The aim of such love can be only that of the moth in the image of al-Hallaj: to be annihilated in love’s fire … Do we not recognize here an echo of that same metaphysically grounded sense of a coincidence and transcendence of opposites that we have already found symbolized in the figure of Satan in Hell, Christ on the cross, and the moth consumed in the flame? (Myths to Live By, 152–156) 

 

One of the most beautiful love stories is the Sufi story of the Devil as God’s most devoted lover. When God created man, he called the angels and asked them to bow to the human form. Lucifer, the best and most loyal of all the angels, refused to bow down to anyone but God. He did not want to be disobedient, as it is usually interpreted in a religious context. Let's take a closer look at his decision. Would someone who is so captivated by love refuse to fulfill the wish of their loved one? It’s not about being rude or arrogant or disobedient here. This is about love. The Devil could not have anyone else in his heart but his loved one—God.
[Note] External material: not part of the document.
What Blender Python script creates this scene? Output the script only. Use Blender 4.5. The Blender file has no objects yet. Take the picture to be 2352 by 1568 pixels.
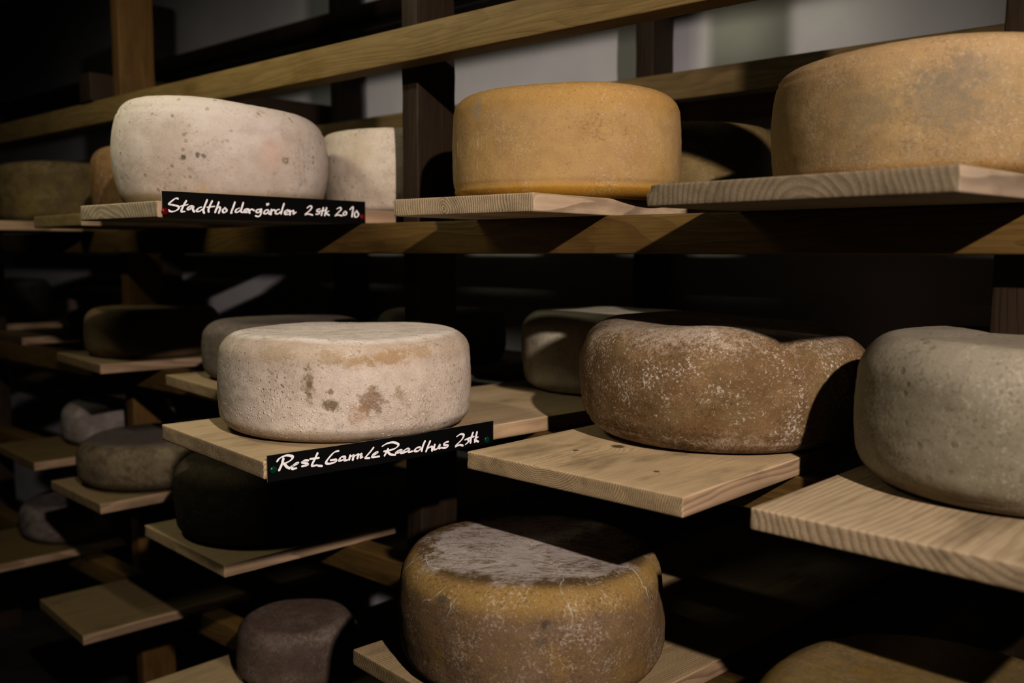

But God became angry at his disobedience and said: “Go to hell, get out of my sight!” This great love was bound by the shackles of the ego. Even today, the Devil suffers because he cannot see the one and only whom he loves, and he’s comforted by the memory of his beloved’s voice condemning him. Such enormous pain is often the result of loving. Love is sometimes hell! 

 

Now it has been said that of all the pains of Hell, the worst is neither fire nor stench but the deprivation forever of the beatific sight of God … What an image of that exquisite spiritual agony which is at once the rapture and the anguish of love! (Myths to Live By, 149)

 

Orson Welles says that if you want a happy ending, it depends on where you end your story. The tarot card of Love doesn’t tell us how the story ends: “And in their kingdom, everyone lived happily ever after. And drank tea.” There is no such end. When this end occurs, you are no longer among the living. And since it is The End, there is no experience of love or life behind it. One of the definitions of cinema is that there is nothing before the beginning and nothing after the end. However, the card of Love does not mean the end, but rather the beginning of the journey. It invites both storm and stability, the union of two beings and the antagonism between the two sexes. It is obvious that the card does not advocate perceiving love through rose-colored glasses, chocolate candies, flowers, or the best sex of your life. This card hints at the transcendence of the ego and the spiritual dimension of heroism. Transcendence is not limited by our understanding of good and evil, or beautiful and ugly. An angel kissed by a demon, or a demon kissed by an angel, are two sides of the same coin. Maybe this very coin was glued to the arrow of Eros.